Good wine at the end

The Second Sunday after Epiphany
Year C                                                                                                                        John 2:1-11

Those of you who read up on the Auvergne before moving here will know that this was one of the great wine regions of France before some bright spark had the clever idea of bringing vines over from the New World to plant on French terroirs and took little notice of the tiny aphids (Phylloxera vitifoliae) clinging to both root and branch of the American vines he shipped in on the boat.  The rest is sorry history.  The restoration of the wine industry with new grafted vines came late to our region.  Our local wines are only now beginning to climb back on to the register.  Good wine is produced after decades or centuries of interaction between grape type and soil consistency.  Good wine isn't produced in an instant.  Unless you were a guest at the wedding at Cana, that is....  On that occasion copious amounts of the very best quality wine issued from stone containers which had to that point contained only water.  I remember one of my past parishioners expressing frustration with me that the story required any explanation at all.  Didn't I believe in Jesus?  Don't I believe in miracles? If Jesus is on site, then miracles happen and bad situations are reversed - these thirteen words are all that is required.  Here endeth the sermon.

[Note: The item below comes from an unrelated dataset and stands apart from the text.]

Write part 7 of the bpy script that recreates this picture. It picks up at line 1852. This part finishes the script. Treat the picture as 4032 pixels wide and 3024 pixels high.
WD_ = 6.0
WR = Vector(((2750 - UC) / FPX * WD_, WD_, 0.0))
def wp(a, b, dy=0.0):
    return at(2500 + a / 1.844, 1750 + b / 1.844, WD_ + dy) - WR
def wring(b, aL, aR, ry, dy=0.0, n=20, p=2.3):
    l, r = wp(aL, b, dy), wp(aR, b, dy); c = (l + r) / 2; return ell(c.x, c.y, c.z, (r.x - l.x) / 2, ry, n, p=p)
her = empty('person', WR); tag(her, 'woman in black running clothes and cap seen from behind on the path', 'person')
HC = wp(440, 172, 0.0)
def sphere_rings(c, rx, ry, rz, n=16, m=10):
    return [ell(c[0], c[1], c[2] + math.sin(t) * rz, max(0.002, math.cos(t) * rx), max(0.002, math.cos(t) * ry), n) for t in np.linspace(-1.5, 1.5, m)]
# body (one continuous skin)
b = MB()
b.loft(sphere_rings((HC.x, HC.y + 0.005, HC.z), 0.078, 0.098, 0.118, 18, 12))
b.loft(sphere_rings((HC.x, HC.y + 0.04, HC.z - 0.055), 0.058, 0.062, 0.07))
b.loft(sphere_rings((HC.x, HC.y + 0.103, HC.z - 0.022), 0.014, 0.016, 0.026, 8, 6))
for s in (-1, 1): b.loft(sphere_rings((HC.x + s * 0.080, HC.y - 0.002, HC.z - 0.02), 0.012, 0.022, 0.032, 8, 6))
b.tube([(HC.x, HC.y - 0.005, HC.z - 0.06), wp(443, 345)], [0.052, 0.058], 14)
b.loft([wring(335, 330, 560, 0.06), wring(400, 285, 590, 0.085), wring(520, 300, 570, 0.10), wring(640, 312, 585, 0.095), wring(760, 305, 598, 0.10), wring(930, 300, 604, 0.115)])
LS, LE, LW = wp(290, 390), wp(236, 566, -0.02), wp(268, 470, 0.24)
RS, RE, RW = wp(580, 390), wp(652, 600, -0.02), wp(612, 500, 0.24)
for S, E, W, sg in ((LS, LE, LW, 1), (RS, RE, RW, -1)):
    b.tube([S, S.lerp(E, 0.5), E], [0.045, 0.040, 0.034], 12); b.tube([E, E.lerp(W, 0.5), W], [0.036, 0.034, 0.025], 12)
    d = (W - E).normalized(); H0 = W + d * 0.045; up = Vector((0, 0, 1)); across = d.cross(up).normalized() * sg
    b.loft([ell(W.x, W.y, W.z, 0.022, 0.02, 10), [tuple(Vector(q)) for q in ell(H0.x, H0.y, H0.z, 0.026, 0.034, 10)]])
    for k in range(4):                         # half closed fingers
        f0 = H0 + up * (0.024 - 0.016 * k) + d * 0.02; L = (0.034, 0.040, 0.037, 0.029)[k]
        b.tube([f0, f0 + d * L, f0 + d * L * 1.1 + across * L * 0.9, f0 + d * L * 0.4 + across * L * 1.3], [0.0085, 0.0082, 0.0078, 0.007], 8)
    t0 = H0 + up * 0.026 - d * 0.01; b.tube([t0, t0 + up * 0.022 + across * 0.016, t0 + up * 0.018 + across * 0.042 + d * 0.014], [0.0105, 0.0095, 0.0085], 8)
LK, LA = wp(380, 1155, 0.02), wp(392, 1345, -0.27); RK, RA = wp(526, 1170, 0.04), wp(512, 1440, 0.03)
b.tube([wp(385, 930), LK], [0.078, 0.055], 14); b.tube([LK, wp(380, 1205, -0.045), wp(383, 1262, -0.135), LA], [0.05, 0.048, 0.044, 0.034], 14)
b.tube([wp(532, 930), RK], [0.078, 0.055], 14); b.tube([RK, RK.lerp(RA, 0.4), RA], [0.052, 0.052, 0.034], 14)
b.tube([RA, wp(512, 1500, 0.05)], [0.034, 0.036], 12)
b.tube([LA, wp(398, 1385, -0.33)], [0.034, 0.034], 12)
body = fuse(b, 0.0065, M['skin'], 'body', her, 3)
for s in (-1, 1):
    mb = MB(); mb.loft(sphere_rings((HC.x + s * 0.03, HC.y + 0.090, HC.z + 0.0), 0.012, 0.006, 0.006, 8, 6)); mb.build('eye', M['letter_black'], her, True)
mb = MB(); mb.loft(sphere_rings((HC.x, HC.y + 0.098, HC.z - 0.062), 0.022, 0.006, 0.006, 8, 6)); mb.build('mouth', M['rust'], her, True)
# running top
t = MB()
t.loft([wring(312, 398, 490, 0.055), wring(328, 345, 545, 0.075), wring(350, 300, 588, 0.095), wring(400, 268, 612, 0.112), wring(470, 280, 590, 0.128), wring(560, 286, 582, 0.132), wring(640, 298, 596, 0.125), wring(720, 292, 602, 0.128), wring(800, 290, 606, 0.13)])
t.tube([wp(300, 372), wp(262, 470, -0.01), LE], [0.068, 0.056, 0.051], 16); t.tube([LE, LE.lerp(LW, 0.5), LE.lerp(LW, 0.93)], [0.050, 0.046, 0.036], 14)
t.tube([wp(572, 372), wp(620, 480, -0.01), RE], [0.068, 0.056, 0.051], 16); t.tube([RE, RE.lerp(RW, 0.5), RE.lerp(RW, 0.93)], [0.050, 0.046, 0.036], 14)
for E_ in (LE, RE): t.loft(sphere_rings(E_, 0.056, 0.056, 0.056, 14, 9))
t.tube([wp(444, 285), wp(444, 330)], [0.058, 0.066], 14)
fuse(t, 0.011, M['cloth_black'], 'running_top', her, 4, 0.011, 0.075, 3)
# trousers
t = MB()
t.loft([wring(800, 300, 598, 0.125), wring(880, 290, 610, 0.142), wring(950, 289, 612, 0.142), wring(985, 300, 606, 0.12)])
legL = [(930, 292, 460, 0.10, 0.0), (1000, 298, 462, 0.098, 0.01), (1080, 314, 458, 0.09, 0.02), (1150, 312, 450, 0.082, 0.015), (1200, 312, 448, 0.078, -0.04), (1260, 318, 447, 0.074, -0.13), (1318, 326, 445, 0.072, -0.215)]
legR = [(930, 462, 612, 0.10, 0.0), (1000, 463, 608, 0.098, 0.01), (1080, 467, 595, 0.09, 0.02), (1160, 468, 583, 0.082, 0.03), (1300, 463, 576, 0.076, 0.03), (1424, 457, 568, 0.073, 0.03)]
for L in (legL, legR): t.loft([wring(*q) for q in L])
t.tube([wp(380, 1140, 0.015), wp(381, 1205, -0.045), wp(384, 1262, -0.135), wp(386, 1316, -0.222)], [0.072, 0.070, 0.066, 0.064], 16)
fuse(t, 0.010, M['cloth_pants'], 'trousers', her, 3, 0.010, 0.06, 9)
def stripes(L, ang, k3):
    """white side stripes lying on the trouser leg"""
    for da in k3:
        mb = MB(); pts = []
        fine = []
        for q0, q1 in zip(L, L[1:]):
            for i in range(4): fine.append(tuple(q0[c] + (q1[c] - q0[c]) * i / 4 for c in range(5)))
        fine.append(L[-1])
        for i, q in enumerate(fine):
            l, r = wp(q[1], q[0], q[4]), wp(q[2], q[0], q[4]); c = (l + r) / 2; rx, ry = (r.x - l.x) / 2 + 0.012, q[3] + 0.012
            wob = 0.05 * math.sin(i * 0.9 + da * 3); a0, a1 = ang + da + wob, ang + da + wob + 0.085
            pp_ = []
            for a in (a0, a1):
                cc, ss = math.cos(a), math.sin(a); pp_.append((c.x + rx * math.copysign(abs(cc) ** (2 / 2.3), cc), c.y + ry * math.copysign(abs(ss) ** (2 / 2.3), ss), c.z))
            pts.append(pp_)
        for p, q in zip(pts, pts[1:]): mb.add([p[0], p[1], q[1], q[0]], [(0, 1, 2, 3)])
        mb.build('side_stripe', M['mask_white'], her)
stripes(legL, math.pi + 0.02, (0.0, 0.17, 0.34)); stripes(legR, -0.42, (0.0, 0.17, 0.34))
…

Calm down dear (I wanted to say but didn't).  John's Gospel puts it like this:

Jesus did this, the first of his signs, in Cana of Galilee, and revealed his glory; and his disciples believed in him.

A sign points beyond itself to something else.  Even if it begins with a particular problem in time and space it then points out of the room and away from the cups on the table and beyond whatever problems the party's hosts may have.  Jesus performs a handful of miracles.  When he does they are never merely miracles.  They teach us something about God - wrapped up, as they are, with the larger story of the restoration of Creation in the story of the Word's "dwelling with us".  The story informs much more than any present crisis which the instantly needful might want to aim Jesus at.  The party will go on - with or without wine on the table.  Jesus promises his disciples no shortcuts.  He often tells them that they will engage painfully with the world around them but that they will be equipped by him, through faith in him – the one who drives the nourishment up the vine and swells the full fruiting berry.  It is all about that ineffable thing which we lift our glass of good wine to - which is life itself – full and rich and interconnected.  You might say that there is no shortcut to quality - to quality life anyway as the sort of good wine which a true connoisseur would describe with all those daft wine metaphors: "apples in the nose” or “notes of saddle leather, jujubes, and turpentine with a hint of combed cotton” meaning that the tastes and smells evoke and connect to other worlds and experiences.  Signs point to something else. Simple truths open many doors. 

It’s not merely red wine on the table.  It’s not just a miracle.